Yes, correct. MS has neglected security in favor of compatibility for
decades and (thankfully!) that era is now over.
You do, in fact, need to take ownership of the files you want before you
can use them freely in Vista. This is not difficult. Just right-click
on the files, and then Properties>Security. Edit the privileges on
those files as needed so you can change the owner to whomever you want.
This is a small price to pay for the increased security you gain.
What security are you gaining? By clicking ok, you in effect REMOVE
the security and Vista responds exactly like XP would and lets you do
anything because you just agreed to elevate whatever process was
running as a standard user to now have full administrative rights. For
all practical purposes all UAC adds is a nag screen and a warning that
you're about to do something riskly, regardless if it is or not. Again
I refer to the movie, LISTEN to what the team that wrote UAC actually
admits in the interview. Only if you stop what you planned to do are
you "protected".
I grow weary of trying to reason with unruly children that are too
foolish to listen and too dumb to understand.
If you watch the movie of the two UAC authors you understand alright.

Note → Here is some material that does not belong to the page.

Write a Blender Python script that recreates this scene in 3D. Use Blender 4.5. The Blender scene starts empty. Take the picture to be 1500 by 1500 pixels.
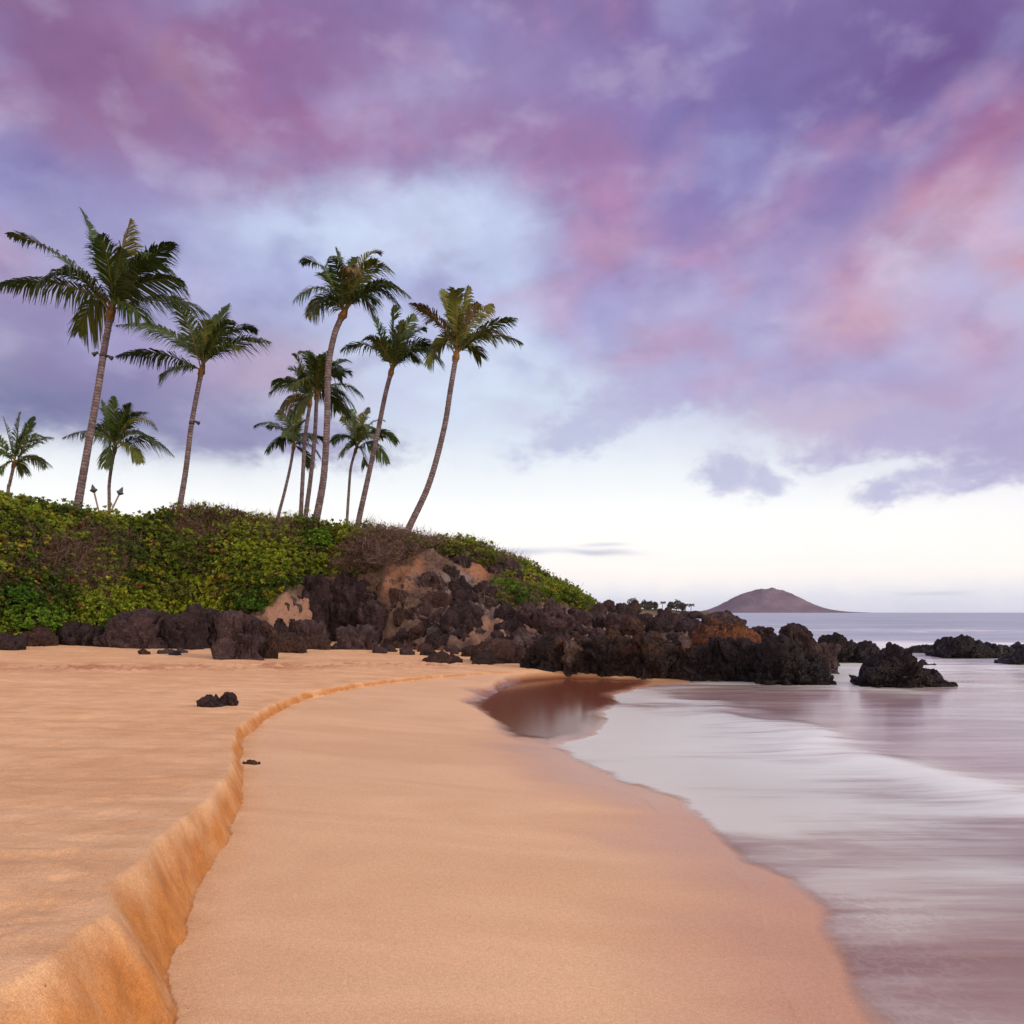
import bpy, bmesh, math, random
import numpy as np
from mathutils import Vector
from mathutils.bvhtree import BVHTree

C = bpy.context.scene.collection
SC = bpy.context.scene
random.seed(7)
RNG = np.random.default_rng(11)

# ------------------------------------------------------------------ camera
EYE = 1.9          # metres above the sea
F = 1200.0         # focal length in photo pixels (1500 px wide frame)
HZ = 897.0         # photo row of the horizon
cam = bpy.data.cameras.new("camera")
cam.sensor_width = 36.0
cam.lens = 36.0 * F / 1500.0
cam.shift_y = (HZ - 750.0) / 1500.0
cam.clip_start = 0.05
cam.clip_end = 120000.0
co = bpy.data.objects.new("camera", cam)
co.location = (0, 0, EYE)
co.rotation_euler = (math.radians(90), 0, math.radians(0))
C.objects.link(co)
SC.camera = co

# ------------------------------------------------------------------ exposure
SC.view_settings.view_transform = 'Standard'
SC.view_settings.look = 'None'
SC.view_settings.exposure = 0.0
SC.view_settings.gamma = 1.0
SC.cycles.max_bounces = 8
SC.cycles.transparent_max_bounces = 12
SC.cycles.use_denoising = True

HAZE = 0.00003
SUN_EL = math.radians(24.0)
SUN_AZ = math.radians(118.0)      # clockwise from +Y (view direction): right and behind


def lin(c):
    c = np.asarray(c, float) / 255.0
    return tuple(np.where(c <= 0.04045, c / 12.92, ((c + 0.055) / 1.055) ** 2.4))


# ------------------------------------------------------------------ sky
world = bpy.data.worlds.new("World")
SC.world = world
world.use_nodes = True
WT = world.node_tree
WT.nodes.clear()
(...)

Well I did. Microsoft in effect is saying, look, we know all prior
versions of Windows have been a horrible security risk. So here's the
deal, we'll put up a barrier, its just a nag screen that halts
execution until you decide what to do, but hey, it warns you. If you
click to proceed you do so at your own risk. We started to "fix" the
thousands and thousands of legacy applications that break under UAC,
but geez, we had no idea what a job that would be. So we stopped. Oh
we fixed, I think oh about a thousand. These are hard wired within
Vista to sneak past UAC, just so you don't see any nag screens. The
rest? Oh, you'll have to deal with those on your own. If enough people
squeal, maybe will patch those someday. Have fun, your Vista team.
As far as editing privileges file by file, you nuts man? Maybe for
those with a handful of files, not that big a deal. You want to come
over and fix my million plus files? No? I didn't think so. Now I'm not
saying by any stretch my million plus files need a permission change.
The point is I have no idea which ones need changing until I try to
access them. Some I won't need for months, maybe a year or more down
the road. Worse, as I've said over and over and now confimed by
Microsoft there are issues and sometimes you can't change permissions
on some files. Oh... what do I do with those?